Panting Fatigue of Trapezoidal Corrugated Steel Webs with Mixed-Mode Cracks

Trapezoidal corrugated steel webs under panting fatigue are represented by repeated cyclical out-of-plane deflections of their subpanel with mixed-mode cracks. Compared to stiffened flat webs, notable fatigue crack formation could take place along with local deflection. Fatigue tests were conducted for nine composite girders with slender webs and varied corrugation dimensions. Nearly all test girders showed notable local and interactive shear buckling at the corrugated web panel and the panting fatigue cracks are formed under repeated cyclical deflection while the compression and tension flanges remain intact.
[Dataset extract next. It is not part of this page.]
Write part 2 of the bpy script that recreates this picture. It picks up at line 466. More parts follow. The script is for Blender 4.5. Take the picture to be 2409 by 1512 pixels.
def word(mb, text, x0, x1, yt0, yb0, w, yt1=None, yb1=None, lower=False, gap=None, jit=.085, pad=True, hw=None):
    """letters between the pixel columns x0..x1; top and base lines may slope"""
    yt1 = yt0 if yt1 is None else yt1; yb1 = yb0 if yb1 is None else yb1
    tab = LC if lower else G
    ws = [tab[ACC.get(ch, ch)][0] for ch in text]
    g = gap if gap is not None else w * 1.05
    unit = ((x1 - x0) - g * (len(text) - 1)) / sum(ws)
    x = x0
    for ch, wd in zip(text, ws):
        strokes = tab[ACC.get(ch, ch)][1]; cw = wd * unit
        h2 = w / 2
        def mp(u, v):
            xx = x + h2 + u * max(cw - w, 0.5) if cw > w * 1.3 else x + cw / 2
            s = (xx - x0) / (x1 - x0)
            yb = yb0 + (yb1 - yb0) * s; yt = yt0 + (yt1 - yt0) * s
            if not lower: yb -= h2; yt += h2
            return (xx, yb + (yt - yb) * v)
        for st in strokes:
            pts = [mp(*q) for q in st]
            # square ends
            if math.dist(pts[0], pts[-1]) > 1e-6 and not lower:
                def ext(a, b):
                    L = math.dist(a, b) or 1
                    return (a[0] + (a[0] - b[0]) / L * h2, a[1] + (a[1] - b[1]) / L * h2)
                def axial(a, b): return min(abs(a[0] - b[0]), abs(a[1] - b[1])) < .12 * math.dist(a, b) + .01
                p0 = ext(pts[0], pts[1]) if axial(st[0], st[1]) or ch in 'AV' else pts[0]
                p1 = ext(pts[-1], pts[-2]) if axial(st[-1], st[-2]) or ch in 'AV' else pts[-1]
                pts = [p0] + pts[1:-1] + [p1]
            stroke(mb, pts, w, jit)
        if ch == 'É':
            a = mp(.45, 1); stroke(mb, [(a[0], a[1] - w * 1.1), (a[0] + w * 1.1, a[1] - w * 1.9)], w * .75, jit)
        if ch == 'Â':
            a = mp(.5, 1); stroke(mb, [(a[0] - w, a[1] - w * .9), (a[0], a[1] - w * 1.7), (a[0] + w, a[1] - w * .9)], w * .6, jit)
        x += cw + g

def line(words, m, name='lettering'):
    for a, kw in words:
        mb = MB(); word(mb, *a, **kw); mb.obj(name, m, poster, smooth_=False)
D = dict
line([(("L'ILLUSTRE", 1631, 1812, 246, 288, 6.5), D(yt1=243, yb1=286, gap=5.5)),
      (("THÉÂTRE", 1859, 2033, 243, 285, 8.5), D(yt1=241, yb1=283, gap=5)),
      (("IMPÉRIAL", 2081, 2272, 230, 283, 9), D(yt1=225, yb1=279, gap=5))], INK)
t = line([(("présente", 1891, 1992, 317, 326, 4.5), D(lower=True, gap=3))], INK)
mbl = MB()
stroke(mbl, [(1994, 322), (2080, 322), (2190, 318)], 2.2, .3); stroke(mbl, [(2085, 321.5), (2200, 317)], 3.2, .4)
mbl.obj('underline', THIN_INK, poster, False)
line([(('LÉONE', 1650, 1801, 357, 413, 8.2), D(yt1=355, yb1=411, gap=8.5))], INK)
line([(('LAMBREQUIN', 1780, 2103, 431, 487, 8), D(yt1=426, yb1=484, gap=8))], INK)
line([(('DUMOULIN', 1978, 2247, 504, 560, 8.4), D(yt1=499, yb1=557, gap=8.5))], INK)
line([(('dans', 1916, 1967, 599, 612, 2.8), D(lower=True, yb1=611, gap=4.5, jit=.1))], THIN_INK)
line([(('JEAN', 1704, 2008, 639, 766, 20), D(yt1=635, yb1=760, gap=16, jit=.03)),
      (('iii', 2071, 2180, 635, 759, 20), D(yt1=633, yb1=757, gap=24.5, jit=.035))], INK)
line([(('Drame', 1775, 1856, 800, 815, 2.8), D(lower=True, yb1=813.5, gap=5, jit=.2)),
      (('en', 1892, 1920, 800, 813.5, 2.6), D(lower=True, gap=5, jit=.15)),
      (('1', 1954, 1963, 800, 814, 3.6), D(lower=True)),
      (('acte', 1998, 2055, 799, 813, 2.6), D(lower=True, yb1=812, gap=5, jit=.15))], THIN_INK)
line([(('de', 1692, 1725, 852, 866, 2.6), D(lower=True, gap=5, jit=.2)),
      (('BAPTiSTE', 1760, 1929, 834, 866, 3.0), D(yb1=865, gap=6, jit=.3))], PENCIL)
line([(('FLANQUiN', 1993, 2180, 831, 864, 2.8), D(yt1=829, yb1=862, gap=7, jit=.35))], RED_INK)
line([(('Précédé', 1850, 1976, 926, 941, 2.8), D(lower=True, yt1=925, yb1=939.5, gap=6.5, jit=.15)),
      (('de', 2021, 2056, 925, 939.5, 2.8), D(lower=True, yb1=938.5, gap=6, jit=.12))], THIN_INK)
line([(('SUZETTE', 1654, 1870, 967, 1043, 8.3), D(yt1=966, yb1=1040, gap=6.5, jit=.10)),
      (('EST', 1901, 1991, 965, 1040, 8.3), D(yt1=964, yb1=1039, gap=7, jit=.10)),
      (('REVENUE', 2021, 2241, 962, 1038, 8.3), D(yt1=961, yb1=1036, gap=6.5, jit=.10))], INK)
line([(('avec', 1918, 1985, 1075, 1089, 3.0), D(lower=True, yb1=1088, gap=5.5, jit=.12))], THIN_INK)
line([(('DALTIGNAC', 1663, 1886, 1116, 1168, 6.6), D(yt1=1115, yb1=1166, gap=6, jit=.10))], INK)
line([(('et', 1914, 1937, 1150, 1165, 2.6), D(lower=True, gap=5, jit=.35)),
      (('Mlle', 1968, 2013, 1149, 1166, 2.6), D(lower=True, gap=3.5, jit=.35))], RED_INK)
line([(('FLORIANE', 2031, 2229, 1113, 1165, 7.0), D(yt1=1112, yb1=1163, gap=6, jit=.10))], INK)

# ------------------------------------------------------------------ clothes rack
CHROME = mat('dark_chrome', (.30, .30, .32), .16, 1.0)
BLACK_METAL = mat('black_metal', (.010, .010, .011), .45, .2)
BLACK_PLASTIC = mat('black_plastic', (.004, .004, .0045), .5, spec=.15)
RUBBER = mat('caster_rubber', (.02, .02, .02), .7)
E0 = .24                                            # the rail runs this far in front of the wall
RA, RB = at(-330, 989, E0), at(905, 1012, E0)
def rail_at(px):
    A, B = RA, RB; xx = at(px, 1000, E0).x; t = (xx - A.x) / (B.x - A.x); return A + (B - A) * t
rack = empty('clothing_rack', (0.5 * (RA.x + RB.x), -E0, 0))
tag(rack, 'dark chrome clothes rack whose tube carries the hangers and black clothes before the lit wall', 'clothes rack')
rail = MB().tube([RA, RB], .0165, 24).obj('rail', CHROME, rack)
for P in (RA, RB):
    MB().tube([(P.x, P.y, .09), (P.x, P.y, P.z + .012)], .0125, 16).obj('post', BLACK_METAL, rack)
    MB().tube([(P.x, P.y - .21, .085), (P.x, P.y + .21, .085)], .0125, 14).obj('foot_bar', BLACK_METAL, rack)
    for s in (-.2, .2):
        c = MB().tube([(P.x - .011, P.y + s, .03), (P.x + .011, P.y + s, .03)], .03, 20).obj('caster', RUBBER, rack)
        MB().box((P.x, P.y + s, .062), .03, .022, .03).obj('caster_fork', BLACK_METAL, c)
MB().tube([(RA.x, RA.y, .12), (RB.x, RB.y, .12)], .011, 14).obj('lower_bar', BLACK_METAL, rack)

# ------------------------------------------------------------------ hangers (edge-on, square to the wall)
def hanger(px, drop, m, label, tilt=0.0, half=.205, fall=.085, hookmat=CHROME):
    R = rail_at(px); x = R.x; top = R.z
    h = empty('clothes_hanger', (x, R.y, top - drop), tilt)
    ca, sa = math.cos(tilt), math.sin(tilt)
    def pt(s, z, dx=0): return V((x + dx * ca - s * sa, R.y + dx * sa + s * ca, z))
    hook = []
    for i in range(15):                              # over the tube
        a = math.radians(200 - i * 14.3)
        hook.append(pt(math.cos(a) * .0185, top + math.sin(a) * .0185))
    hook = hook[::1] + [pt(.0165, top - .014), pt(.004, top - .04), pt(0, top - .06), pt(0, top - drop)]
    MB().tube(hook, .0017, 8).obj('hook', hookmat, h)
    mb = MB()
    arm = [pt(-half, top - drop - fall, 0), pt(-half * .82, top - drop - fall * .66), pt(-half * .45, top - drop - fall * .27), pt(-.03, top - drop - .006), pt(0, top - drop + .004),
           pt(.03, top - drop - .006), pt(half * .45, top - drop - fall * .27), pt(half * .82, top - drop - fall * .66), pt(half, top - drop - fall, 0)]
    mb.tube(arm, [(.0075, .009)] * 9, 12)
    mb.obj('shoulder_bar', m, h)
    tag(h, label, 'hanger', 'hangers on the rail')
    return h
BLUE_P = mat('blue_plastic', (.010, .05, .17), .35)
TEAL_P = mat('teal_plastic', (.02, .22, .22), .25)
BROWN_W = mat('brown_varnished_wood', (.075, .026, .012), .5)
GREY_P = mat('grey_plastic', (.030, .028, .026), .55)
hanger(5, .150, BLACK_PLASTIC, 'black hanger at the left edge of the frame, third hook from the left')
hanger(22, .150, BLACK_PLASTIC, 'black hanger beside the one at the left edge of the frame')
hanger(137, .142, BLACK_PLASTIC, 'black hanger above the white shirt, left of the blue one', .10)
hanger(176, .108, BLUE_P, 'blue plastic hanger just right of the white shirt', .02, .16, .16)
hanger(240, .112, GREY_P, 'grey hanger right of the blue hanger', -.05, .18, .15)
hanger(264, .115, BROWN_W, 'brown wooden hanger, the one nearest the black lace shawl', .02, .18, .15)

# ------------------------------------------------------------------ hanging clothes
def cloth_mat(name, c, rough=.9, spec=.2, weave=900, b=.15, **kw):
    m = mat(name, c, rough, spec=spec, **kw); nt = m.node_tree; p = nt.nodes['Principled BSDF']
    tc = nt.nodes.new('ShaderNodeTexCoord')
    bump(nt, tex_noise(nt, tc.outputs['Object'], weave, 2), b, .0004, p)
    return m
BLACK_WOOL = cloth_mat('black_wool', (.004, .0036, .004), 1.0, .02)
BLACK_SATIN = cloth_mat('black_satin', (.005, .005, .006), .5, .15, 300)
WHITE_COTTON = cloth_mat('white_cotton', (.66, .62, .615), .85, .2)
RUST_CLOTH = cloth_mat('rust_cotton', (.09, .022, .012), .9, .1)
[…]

Fatigue cracks are initiated at the junction between the vertical (longer) edge of the subpanel and the boundary of the out-of-plane deflection region. The crack propagation paths appear to deviate from the original vertical edge due to buckling induced out-of-plane deflection under mixed-mode stress condition. The test results demonstrate that the Category B' and Category E suggested by the AASHTO LRFD bridge fatigue design provisions related to the principal stress range and the nominal membrane shear stress range respectively can be considered for the prediction of the fatigue life of trapezoidal Corrugated steel webs in test girders. An appropriate allowance of both the shear stress along the vertical web edge and tension stress from the diagonal plastified tension band is given for the mixed-mode stress intensity factor. The proposed fatigue life prediction allowing for mixed-mode crack growth mostly compares well with test results and its further improvement for the case with higher web panel slenderness ratio is discussed.